Val Kilmer wants to make his Mark (Twain)
Few actors own a role the way Hal Holbrook owns Mark Twain. The Tony- and Emmy-winning actor, who recently turned 87, has played the humorist in his one-man stage play “Mark Twain Tonight!” since 1954, logging thousands of performances and many more miles traveling with the show.
But longevity doesn't necessarily guarantee that you have an exclusive monopoly on a part.
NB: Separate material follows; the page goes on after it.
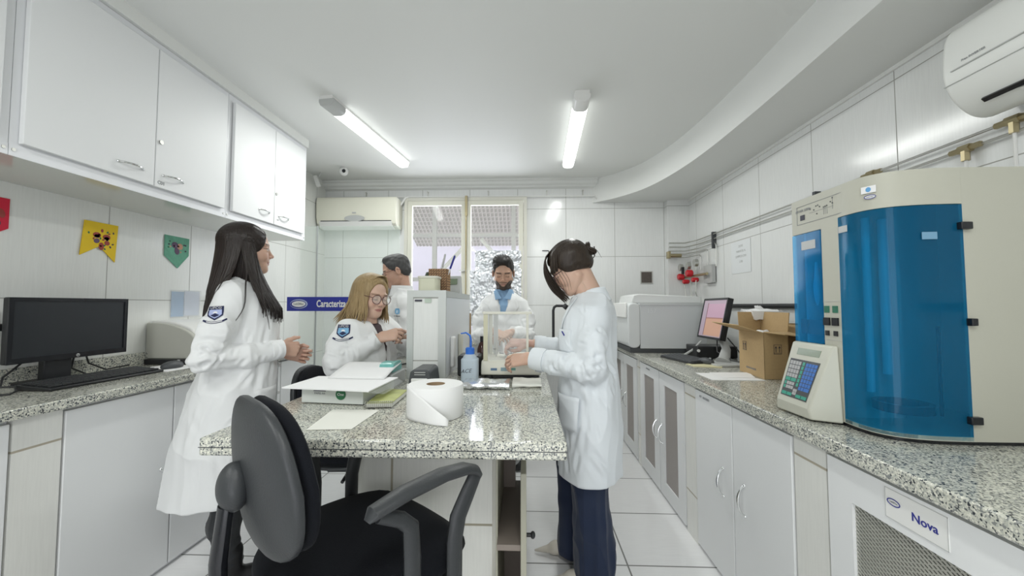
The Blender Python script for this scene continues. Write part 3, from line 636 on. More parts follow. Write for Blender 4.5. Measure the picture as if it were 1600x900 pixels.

A relative newbie to the Twain game, Val Kilmer recently launched his own one-man play, “Citizen Twain,” running in a workshop production at the Masonic Lodge at the Hollywood Forever cemetery through Wednesday.
Kilmer said in an interview that the play is a warm-up for a movie he wants to make about the contentious relationship between Twain and Mary Baker Eddy, the founder of Christian Science. (Kilmer is a lifelong member of the Church of Christ, Scientist.) In the play, Kilmer plays Twain as a ghostly apparition who returns from the dead. The words he speaks are a mix of Kilmer's own jokey, surreal writing — “Welcome to the Batman Forever Cemetery,” he says by way of introduction — and selections from Twain's essays, articles and novels. The actor also performs a song or two.
“It's not a plot-driven play,” Kilmer explained in a recent interview in Santa Monica. “Twain himself sometimes wrote as if from the great beyond. It's really a character study.”